For me the most fascinating room in the Our Land exhibit currently on display at the Winnipeg Art Gallery is the one featuring a series of stone cut prints. There are many different ways Inuit artists make prints but stone cuts are unique. In the Our Land exhibit we are fortunate enough to be able to see not only the prints, but also the stone cuts used to make them. The Owl is interesting because the same artist, Lukta Qiatsuk drew the image and created the stone cut to be used for the print. Often however the artist who creates the image for the print is different from the carver who recreates the image in the stone.
The image for this print was drawn by one artist…
But the stone block was carved by two different artists. Once they had carved the image in stone the printmakers applied colored ink to it using a tool called a brayer and then laid a sheet of paper on the inked block and rubbed the back of the paper using a flat tool to apply even pressure. After the ink had soaked into the paper, the paper was peeled carefully from the stone block to reveal the printed impression. The image on the print always appears in reverse of the original drawing.

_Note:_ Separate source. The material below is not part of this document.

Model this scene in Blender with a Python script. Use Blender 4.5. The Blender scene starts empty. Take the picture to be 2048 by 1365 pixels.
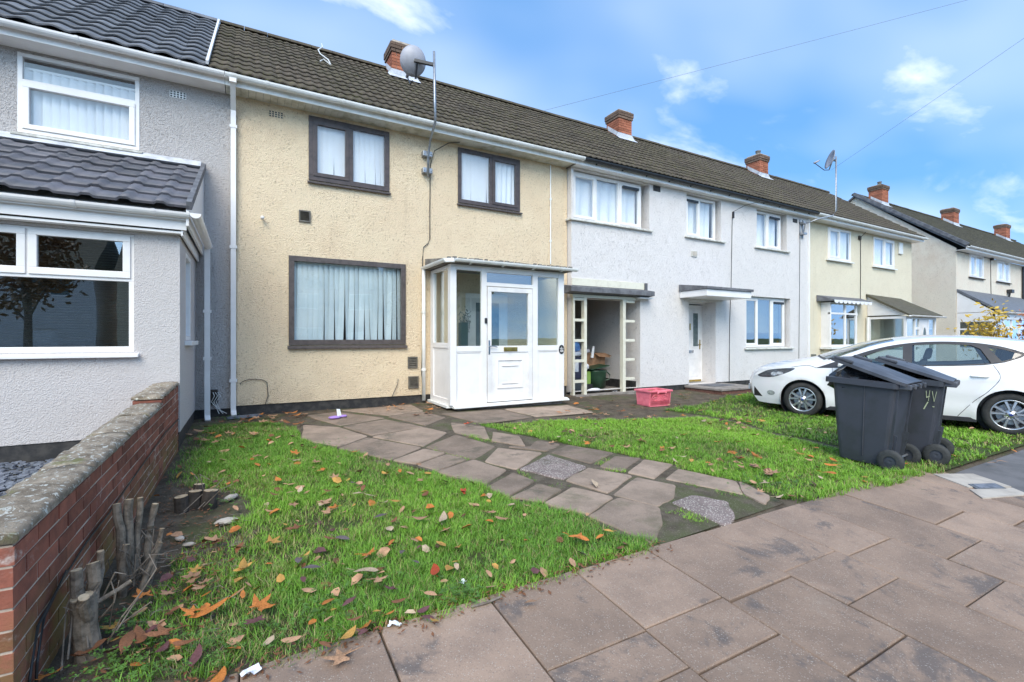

The art of stone cut printmaking is new to Inuit artists. It was introduced by James Houston an artist who went to the Arctic to work after World War II and in 1958 traveled to Japan to study woodcut printmaking with Japanese masters of the art. Houston shared what he had learned with Inuit artists and they adapted the woodcut technique for stone.
Normally when a printmaker has made about 50 prints the stone carving that created it is ground flat. So we are fortunate the ones in the exhibit have been preserved for us to see. The exhibit Our Land includes a film showing how the prints are made and a display case with some of the tools used in the printmaking process.